Eternal Sins
The images of hell that the Sacred Scripture presents to us must be correctly interpreted... hell indicates the state of those who freely and definitively separate themselves from God... 'To die in mortal sin without repenting and accepting God's merciful love means remaining seperated from him forever by our own free choice. This state of definitive self-exclusion from communion with God and the blessed is called 'hell'... 'Eternal damnation,' therefore, is not attributed to God's initiative because in his merciful love he can only desire salvation of the beings he created. In reality, it is the creature who closes himself from love. Damnation consists precisely in definitive separation from God, freely chosen by the human person and confirmed with death that seals his choice forever. God's judgment ratifies this state.
The Catholic Encyclopedia defines the "unforgivable sins"-- sins against the Holy Ghost -- as follows: "...to sin against the Holy Ghost is to confound him with the spirit of evil, it is to deny, from pure malice, the Divine character of works manifestly Divine." The article further states that "sin against the Son of Man" may be forgiven because it is committed against the human person of Christ, which veils the Divine with a "humble and lowly appearance," and therefore such sin is excusable because it is committed through "man's ignorance and misunderstanding."

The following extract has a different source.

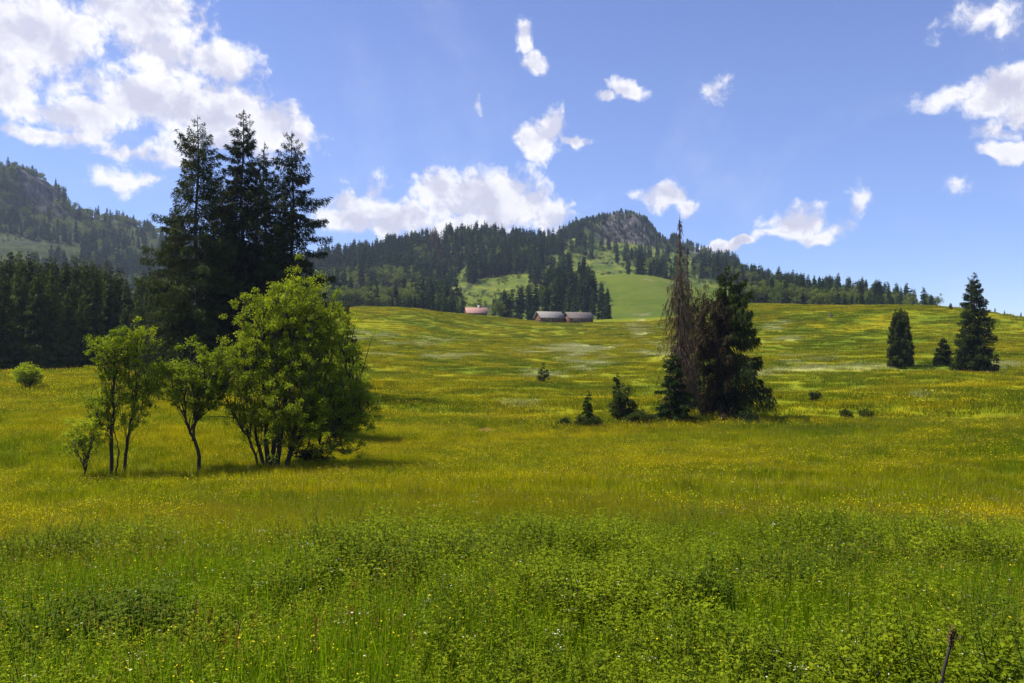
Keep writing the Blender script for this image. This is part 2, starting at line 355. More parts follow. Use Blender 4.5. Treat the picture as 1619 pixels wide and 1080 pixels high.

The Church Fathers considered additional interpretations, St Augustine of Hippo calling it one of the difficult passages of Scripture. St Thomas Aquinas summarized the Church Fathers' treatments and proposed three possible explanations:
- That an insult directed against any of the three Divine Persons may be considered a sin against the Holy Spirit; and/or
- That persisting in mortal sin till death, with final inpenitence, as St Augustine proposed, frustrates the work of the Holy Spirit, to whom is appropriated the remission of sins; and/or
- That sins against the quality of the Third Divine Person, being charity and goodness, are conducted in malice, in that they resist the inspirations of the Holy Spirit to turn away from or be delivered from evil. Such sin may be considered graver than those committed against the Father through frailty (the quality of the Father being power), and those committed against the Son through ignorance (the quality of the Son being wisdom).

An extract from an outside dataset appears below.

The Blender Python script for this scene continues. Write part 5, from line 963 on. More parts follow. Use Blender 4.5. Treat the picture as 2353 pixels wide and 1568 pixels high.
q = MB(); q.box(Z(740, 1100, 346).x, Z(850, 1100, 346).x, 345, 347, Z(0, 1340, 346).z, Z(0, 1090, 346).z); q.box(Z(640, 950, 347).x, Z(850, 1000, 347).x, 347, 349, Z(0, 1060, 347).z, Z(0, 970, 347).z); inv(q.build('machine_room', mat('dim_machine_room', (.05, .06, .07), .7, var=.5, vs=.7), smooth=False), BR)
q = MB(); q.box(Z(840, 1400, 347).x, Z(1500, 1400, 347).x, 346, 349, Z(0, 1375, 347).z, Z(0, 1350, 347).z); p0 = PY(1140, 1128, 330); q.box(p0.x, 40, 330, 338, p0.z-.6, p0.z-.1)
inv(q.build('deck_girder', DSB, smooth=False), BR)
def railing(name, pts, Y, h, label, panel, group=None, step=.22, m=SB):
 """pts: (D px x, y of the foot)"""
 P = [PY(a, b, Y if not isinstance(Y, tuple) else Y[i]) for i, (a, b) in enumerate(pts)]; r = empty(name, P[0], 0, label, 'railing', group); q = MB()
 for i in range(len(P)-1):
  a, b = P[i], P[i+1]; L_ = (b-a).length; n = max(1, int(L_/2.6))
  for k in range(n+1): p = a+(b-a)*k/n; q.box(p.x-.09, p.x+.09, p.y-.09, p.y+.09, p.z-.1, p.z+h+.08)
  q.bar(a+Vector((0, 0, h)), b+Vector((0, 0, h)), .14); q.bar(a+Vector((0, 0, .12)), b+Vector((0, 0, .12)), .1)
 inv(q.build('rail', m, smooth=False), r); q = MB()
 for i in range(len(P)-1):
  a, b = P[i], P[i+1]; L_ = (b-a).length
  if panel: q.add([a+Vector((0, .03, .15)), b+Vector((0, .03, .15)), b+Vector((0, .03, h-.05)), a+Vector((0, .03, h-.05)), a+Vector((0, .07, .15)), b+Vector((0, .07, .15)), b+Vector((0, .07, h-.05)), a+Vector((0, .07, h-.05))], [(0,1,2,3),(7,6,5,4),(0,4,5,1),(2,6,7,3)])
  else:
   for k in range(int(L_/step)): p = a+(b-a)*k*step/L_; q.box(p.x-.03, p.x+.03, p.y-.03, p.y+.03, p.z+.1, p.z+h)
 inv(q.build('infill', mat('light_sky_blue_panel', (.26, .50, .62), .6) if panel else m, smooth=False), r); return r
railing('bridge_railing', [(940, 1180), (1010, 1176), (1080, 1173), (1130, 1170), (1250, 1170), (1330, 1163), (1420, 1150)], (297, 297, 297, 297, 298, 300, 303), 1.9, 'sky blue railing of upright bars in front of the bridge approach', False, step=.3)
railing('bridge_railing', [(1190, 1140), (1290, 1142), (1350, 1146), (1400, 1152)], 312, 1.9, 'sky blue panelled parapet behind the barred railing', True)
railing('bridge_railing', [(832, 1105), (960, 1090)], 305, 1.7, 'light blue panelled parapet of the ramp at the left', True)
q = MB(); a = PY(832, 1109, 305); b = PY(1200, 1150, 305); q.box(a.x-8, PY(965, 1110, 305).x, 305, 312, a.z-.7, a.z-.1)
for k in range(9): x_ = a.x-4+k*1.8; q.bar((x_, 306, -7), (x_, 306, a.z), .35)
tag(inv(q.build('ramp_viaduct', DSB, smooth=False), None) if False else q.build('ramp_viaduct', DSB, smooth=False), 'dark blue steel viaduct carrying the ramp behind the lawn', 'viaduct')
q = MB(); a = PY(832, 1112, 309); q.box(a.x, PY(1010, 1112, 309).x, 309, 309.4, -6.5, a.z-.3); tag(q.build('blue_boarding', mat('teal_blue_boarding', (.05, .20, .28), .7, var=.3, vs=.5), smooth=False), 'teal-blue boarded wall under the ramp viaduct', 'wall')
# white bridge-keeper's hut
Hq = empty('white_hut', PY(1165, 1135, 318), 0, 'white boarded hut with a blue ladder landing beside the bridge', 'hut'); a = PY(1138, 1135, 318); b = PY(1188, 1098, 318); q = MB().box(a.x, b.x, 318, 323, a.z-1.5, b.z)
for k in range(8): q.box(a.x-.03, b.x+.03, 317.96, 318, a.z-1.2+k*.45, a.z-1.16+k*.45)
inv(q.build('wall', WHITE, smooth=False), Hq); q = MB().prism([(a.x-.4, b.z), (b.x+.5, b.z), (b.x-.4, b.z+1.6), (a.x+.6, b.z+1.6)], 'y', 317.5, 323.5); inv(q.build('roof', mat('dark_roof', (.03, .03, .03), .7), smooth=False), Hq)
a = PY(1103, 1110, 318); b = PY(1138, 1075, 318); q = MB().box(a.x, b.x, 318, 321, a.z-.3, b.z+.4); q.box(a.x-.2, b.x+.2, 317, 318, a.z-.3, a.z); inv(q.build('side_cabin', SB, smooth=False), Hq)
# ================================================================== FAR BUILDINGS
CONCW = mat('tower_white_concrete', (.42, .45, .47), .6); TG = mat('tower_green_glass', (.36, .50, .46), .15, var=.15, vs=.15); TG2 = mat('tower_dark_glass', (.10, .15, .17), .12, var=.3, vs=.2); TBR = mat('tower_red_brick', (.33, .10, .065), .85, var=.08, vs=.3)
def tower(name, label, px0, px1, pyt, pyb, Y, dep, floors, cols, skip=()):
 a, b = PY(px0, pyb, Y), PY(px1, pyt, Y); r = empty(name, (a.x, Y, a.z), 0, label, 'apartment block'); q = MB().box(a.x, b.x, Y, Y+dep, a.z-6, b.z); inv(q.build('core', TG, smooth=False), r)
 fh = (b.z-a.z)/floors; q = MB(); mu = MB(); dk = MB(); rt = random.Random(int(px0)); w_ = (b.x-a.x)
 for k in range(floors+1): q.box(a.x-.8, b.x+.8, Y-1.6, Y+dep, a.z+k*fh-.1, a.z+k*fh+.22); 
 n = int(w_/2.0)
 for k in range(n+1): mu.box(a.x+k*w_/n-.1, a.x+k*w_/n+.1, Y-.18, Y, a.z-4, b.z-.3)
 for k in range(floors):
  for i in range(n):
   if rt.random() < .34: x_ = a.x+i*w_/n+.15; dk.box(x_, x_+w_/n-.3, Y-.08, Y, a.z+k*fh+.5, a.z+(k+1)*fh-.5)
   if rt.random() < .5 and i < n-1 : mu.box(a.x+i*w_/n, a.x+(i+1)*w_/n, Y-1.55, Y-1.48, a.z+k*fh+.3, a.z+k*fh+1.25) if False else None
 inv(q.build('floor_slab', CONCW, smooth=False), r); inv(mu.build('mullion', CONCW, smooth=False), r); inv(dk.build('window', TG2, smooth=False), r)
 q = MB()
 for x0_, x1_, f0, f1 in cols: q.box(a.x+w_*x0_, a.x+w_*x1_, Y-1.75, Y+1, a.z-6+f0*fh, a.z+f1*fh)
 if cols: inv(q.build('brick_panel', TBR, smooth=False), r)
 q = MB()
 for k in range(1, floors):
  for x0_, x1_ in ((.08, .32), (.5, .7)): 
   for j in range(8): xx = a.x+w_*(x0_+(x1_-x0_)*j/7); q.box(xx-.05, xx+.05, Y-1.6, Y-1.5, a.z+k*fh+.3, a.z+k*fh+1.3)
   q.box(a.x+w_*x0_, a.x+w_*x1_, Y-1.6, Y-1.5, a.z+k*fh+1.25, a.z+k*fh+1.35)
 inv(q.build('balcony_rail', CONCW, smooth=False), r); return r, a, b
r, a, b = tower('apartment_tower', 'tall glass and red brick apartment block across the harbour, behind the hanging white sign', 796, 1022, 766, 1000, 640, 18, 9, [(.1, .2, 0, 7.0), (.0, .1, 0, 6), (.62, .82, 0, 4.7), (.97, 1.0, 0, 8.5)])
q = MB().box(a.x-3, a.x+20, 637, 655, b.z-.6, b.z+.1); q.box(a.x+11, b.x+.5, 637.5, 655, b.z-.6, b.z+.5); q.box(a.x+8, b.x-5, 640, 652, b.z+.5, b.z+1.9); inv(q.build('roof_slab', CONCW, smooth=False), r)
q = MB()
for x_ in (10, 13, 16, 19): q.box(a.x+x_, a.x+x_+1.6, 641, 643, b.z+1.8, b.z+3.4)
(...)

- Despair: which consists in thinking that one's own malice is greater than Divine Goodness, as the Master of the Sentences teaches;
- Presumption: if a man wants to obtain glory without merits or pardon without repentance;
- Resistance to the known truth;
- Envy of a brother's spiritual fruit, i.e., of the increase of Divine grace in the world;
- Impenitence: the specific purpose of not repenting a sin;
- Obstinacy, whereby a man, clinging to his sin, becomes immune to the thought that the good searched in it is a very little one.